Er zijn verschillende topcombinaties; korenbloem, Cosmea en kleine zonnebloem is erg mooi. Het vak met ridderspoor, juffertje in het groen en enkel afrikaantje heeft een totaal ander karakter, maar is erg geslaagd. In twee andere vakken overheerst de klaproos de meisjesogen en ridderspoor.

De dille en wilde peen, die 5% van de mengingen uitmaakten, zijn slechte opgekomen, maar het lijkt erop dat ze zich alsnog ontwikkelen. Het idee van een transparant laagje boven de andere soorten is met een beetje fantasie zichtbaar.

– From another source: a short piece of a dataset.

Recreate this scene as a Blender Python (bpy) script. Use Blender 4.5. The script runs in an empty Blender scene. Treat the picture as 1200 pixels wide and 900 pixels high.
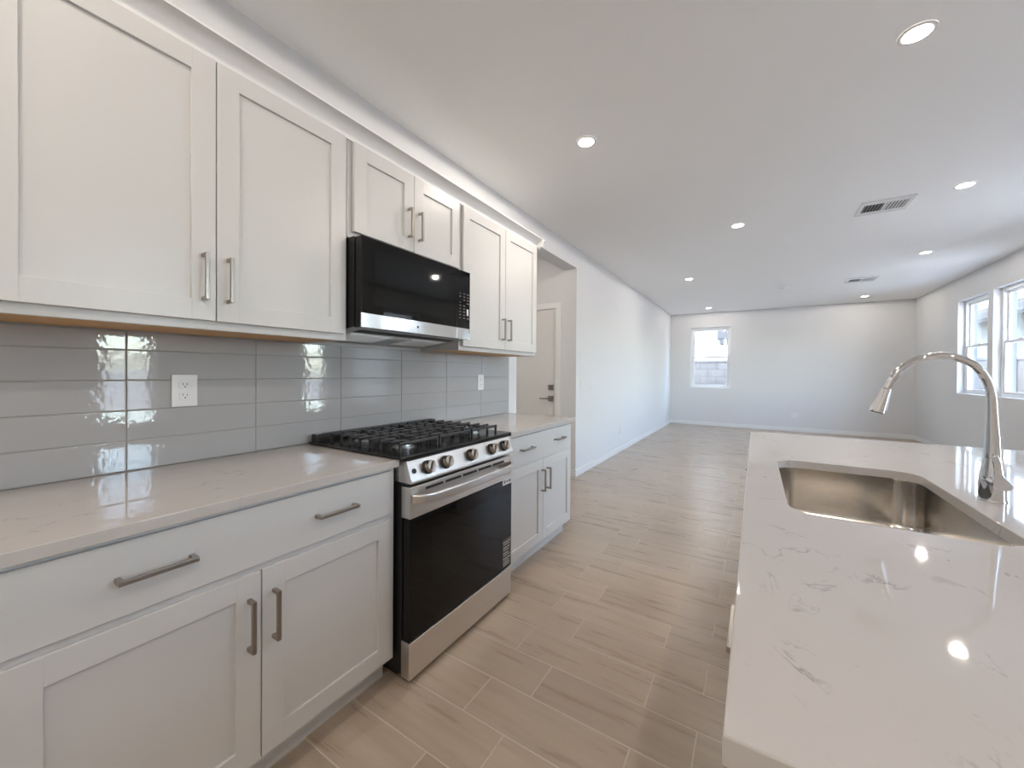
import bpy, bmesh, math, random
from mathutils import Vector, Matrix
random.seed(7)
C = bpy.context.scene.collection
scn = bpy.context.scene

# ------------------------------------------------------------------ camera, world, exposure
F, YAW, PITCH, ROLL, CY, CX, CZ = 455.38, .5604, .0074, .0067, 440.22, 1.8564, 1.2661
cam = bpy.data.objects.new('camera', bpy.data.cameras.new('camera')); C.objects.link(cam)
cam.data.sensor_width = 36; cam.data.lens = 36 * F / 1200
cam.data.shift_y = -(450 - CY) / 1200; cam.data.clip_start = .02
fw = Vector((-math.sin(YAW) * math.cos(PITCH), math.cos(YAW) * math.cos(PITCH), -math.sin(PITCH)))
rt = Vector((math.cos(YAW), math.sin(YAW), 0)); up = rt.cross(fw)
cr, sr = math.cos(ROLL), math.sin(ROLL)          # the camera leans a little anticlockwise
rt2 = rt * cr - up * -sr; up2 = up * cr + rt * -sr
cam.matrix_world = Matrix(((rt2.x, up2.x, -fw.x, CX), (rt2.y, up2.y, -fw.y, 0), (rt2.z, up2.z, -fw.z, CZ), (0, 0, 0, 1)))
scn.camera = cam
vs = scn.view_settings
vs.view_transform = 'Standard'; vs.look = 'None'; vs.exposure = 1.62; vs.gamma = 1; vs.use_curve_mapping = False

SKY, SUN, LAMP, LENS = 1.65, 0.4, 12.5, 9.0
w = bpy.data.worlds.new('world'); scn.world = w; w.use_nodes = True
nt = w.node_tree; bg = nt.nodes['Background']
sky = nt.nodes.new('ShaderNodeTexSky'); sky.sky_type = 'NISHITA'; sky.sun_disc = False
sky.sun_elevation = math.radians(48); sky.sun_rotation = math.radians(230); sky.air_density = 1.0; sky.dust_density = 1.5; sky.ozone_density = 1.0
hs = nt.nodes.new('ShaderNodeHueSaturation'); hs.inputs['Saturation'].default_value = .85
nt.links.new(sky.outputs[0], hs.inputs['Color']); nt.links.new(hs.outputs[0], bg.inputs['Color']); bg.inputs['Strength'].default_value = SKY
sun = bpy.data.objects.new('sun', bpy.data.lights.new('sun', 'SUN')); C.objects.link(sun)
sun.data.energy = SUN; sun.data.angle = .01; sun.data.color = (1, .95, .88)
sun.rotation_euler = Vector((.2, 1, -1.25)).to_track_quat('-Z', 'Y').to_euler()

# ------------------------------------------------------------------ materials
def mat(name, col, rough=.5, metal=0., spec=.5, noise=0., nscale=8., stretch=(1, 1, 1), bump=0., bscale=200., coat=0., emit=None, estr=0., rvar=0.):
    m = bpy.data.materials.new(name); m.use_nodes = True
    t = m.node_tree; b = t.nodes['Principled BSDF']
    b.inputs['Base Color'].default_value = (*col, 1); b.inputs['Roughness'].default_value = rough
    b.inputs['Metallic'].default_value = metal; b.inputs['Specular IOR Level'].default_value = spec
    b.inputs['Coat Weight'].default_value = coat
    if emit: b.inputs['Emission Color'].default_value = (*emit, 1); b.inputs['Emission Strength'].default_value = estr
    tc = t.nodes.new('ShaderNodeTexCoord'); mp = t.nodes.new('ShaderNodeMapping'); mp.inputs['Scale'].default_value = stretch
    t.links.new(tc.outputs['Object'], mp.inputs['Vector'])
    n = t.nodes.new('ShaderNodeTexNoise'); n.inputs['Scale'].default_value = nscale; n.inputs['Detail'].default_value = 4
    t.links.new(mp.outputs[0], n.inputs['Vector'])
    if noise:
        mx = t.nodes.new('ShaderNodeMix'); mx.data_type = 'RGBA'
        mx.inputs['A'].default_value = (*[c * (1 - noise) for c in col], 1); mx.inputs['B'].default_value = (*[min(1, c * (1 + noise)) for c in col], 1)
        t.links.new(n.outputs['Fac'], mx.inputs['Factor']); t.links.new(mx.outputs['Result'], b.inputs['Base Color'])
    if rvar:
        mr = t.nodes.new('ShaderNodeMapRange'); mr.inputs['To Min'].default_value = rough - rvar; mr.inputs['To Max'].default_value = rough + rvar
        t.links.new(n.outputs['Fac'], mr.inputs['Value']); t.links.new(mr.outputs[0], b.inputs['Roughness'])
    if bump:
        n2 = t.nodes.new('ShaderNodeTexNoise'); n2.inputs['Scale'].default_value = bscale; n2.inputs['Detail'].default_value = 2
        t.links.new(mp.outputs[0], n2.inputs['Vector'])
        bp = t.nodes.new('ShaderNodeBump'); bp.inputs['Strength'].default_value = bump; bp.inputs['Distance'].default_value = .002
        t.links.new(n2.outputs['Fac'], bp.inputs['Height']); t.links.new(bp.outputs[0], b.inputs['Normal'])
    return m

M = dict(
    wall=mat('wall_paint', (.70, .70, .70), .75, noise=.012, nscale=3, bump=.12, bscale=90),
    ceil=mat('ceiling_paint', (.91, .90, .885), .85, noise=.012, nscale=3, bump=.15, bscale=80),
    trim=mat('trim_paint', (.80, .80, .79), .4, noise=.01),
    door=mat('door_paint', (.72, .70, .68), .45, noise=.01),
    cab=mat('cabinet_paint', (.635, .625, .61), .33, noise=.01, nscale=5),
    maple=mat('maple_veneer', (.62, .36, .14), .5, noise=.18, nscale=6, stretch=(2, .4, 6)),
    grout=mat('grout', (.42, .40, .375), .9, noise=.06, nscale=60),
    steel=mat('brushed_steel', (.70, .675, .65), .30, 1, noise=.05, nscale=30, stretch=(1, .06, 3), rvar=.05),
    steelp=mat('polished_steel', (.72, .72, .71), .12, 1, noise=.03, nscale=30, stretch=(1, .06, 3), rvar=.03),
    sinkst=mat('sink_steel', (.73, .685, .63), .17, 1, noise=.06, nscale=40, stretch=(1, 1, 14), rvar=.06),
    nickel=mat('brushed_nickel', (.38, .345, .31), .32, 1, noise=.02, nscale=20),
    chrome=mat('chrome', (.70, .70, .705), .035, 1, noise=.01),
    dknob=mat('dark_chrome', (.46, .42, .38), .2, 1, noise=.04),
    glass_b=mat('black_glass', (.004, .004, .004), .035, spec=.25, noise=.1),
    glass_w=mat('smoked_glass', (.007, .008, .008), .04, spec=.25, noise=.1),
    black=mat('black_enamel', (.012, .012, .012), .22, noise=.1),
    bpaint=mat('black_painted_sheet', (.012, .012, .0125), .4, noise=.1),
    iron=mat('cast_iron', (.04, .041, .043), .38, noise=.2, nscale=60, bump=.2, bscale=400),
    alu=mat('burner_aluminium', (.55, .55, .55), .35, 1, noise=.1, nscale=40),
    hood=mat('grey_hood_sheet', (.42, .42, .42), .4, .7, noise=.1),
    plast=mat('white_plastic', (.80, .80, .80), .25, noise=.01),
    slot=mat('dark_slot', (.02, .02, .02), .6, noise=.1),
    lab=mat('paper_label', (.70, .70, .70), .5, noise=.02),
    labd=mat('grey_label', (.075, .075, .075), .5, noise=.15, nscale=60),
    print=mat('grey_print', (.16, .16, .165), .5, noise=.05),
    vinyl=mat('white_vinyl', (.82, .83, .84), .35, noise=.01),
    lens=mat('lamp_lens', (.9, .88, .82), .4, emit=(1, .89, .77), estr=LENS, noise=.01),
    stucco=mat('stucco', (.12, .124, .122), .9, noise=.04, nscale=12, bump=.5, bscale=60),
    stuccosun=mat('stucco_painted_sunlit', (.34, .34, .335), .9, noise=.03),  # paler copy of the stucco, sunlight put into its colour
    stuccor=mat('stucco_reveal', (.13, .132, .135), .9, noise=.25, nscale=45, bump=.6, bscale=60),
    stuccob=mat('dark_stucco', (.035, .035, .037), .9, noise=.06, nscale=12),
    roof=mat('roof_tile', (.22, .22, .22), .9, noise=.12, nscale=9),
    gravel=mat('gravel', (.46, .43, .39), .95, noise=.35, nscale=40, bump=.6, bscale=60),
    hedge=mat('window_green', (.02, .10, .07), .2, noise=.3),
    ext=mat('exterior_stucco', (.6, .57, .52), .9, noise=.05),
)
M['wavy'] = None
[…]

Mijn conclusie is dat je ook bij het zelf samenstellen van eenjarige zaadmengsels goed op de kiempercentages moet letten. Meer wilde peen en dille en minder klaproos!
In het achterdeel van de tuin met voorheen 100% gazon hebben we alleen graspaden uitgemaaid en kijken we wat er aan grassen en vegetatie ontwikkelt.

De zonering die door het afwisseling tussen inplanten, inzaaien en extensief beheren is ontstaan bevalt goed en geeft veel afwisseling. Het is een mooi aanknopingspunt voor de ontwikkeling van de tuin.